▶ What you have to do:
Pull out every line containing the string "True".

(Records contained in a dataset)
---+---

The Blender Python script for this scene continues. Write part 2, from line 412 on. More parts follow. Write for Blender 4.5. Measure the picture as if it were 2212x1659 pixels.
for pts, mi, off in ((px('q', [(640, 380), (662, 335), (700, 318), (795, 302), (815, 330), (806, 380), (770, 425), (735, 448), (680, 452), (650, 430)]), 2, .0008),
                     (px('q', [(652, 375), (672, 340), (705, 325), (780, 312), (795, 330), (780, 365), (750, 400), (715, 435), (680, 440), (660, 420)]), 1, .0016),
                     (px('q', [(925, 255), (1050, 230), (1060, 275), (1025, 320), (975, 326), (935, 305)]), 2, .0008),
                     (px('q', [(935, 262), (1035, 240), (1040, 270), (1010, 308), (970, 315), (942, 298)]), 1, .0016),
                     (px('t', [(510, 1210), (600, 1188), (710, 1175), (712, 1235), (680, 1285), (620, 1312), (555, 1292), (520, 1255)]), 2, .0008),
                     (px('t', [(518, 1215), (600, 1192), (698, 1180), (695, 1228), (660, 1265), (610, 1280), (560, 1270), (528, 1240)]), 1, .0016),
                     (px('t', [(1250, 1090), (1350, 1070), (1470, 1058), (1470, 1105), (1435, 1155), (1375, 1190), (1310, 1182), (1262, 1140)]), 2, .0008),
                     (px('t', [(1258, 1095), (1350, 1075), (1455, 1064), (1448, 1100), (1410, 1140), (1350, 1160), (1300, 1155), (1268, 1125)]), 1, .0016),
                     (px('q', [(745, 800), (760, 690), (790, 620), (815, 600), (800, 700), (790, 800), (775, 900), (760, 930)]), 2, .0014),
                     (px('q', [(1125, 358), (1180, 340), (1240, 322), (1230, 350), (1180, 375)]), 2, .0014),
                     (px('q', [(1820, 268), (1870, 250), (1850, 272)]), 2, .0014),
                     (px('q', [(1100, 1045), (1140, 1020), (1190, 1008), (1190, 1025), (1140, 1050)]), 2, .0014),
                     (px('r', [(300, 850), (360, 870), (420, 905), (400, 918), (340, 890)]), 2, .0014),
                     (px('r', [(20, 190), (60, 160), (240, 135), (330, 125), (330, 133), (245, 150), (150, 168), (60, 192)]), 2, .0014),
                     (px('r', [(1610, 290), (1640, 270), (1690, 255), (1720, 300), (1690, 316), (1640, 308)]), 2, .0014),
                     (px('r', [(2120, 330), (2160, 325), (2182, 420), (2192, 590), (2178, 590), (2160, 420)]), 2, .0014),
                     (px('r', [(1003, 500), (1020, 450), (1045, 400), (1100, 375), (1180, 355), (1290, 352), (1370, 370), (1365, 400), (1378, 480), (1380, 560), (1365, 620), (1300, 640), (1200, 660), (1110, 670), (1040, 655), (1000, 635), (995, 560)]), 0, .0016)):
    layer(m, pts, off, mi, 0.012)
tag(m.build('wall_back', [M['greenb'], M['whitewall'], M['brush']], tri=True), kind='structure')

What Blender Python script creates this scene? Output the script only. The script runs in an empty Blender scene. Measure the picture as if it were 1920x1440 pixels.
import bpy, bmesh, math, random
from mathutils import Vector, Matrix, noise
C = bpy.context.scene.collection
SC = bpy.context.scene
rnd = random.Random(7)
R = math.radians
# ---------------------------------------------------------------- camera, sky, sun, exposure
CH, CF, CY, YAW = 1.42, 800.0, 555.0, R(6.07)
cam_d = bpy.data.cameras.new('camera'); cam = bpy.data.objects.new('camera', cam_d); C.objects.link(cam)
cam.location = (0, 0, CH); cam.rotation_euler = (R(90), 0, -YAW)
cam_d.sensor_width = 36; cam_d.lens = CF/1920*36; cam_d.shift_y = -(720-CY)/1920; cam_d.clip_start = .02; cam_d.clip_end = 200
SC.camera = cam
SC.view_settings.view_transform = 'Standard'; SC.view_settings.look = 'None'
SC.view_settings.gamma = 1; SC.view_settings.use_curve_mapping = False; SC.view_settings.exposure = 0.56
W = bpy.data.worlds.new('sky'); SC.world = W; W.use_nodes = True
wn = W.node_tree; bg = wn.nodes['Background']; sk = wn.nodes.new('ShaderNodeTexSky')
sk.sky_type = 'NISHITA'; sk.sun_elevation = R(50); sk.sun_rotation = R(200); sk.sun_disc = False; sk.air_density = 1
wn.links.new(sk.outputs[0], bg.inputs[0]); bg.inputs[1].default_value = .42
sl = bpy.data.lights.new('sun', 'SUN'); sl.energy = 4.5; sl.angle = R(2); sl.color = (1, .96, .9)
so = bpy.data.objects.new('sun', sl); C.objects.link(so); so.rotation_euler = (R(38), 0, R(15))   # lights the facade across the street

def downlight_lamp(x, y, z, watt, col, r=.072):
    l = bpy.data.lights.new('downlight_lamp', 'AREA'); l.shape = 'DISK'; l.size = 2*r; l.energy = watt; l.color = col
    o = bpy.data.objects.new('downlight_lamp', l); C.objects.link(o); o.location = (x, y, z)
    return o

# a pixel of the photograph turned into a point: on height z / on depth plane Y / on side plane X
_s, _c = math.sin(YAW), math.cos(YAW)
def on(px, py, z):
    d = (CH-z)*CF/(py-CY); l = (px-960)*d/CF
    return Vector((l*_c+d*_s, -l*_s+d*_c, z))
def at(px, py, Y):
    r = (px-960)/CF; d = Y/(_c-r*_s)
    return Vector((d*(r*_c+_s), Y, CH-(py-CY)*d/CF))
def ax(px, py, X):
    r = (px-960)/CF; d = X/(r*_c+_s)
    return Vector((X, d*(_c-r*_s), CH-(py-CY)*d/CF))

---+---

▶ Exercise output:
tag(m.build('wall_back', [M['greenb'], M['whitewall'], M['brush']], tri=True), kind='structure')
W = bpy.data.worlds.new('sky'); SC.world = W; W.use_nodes = True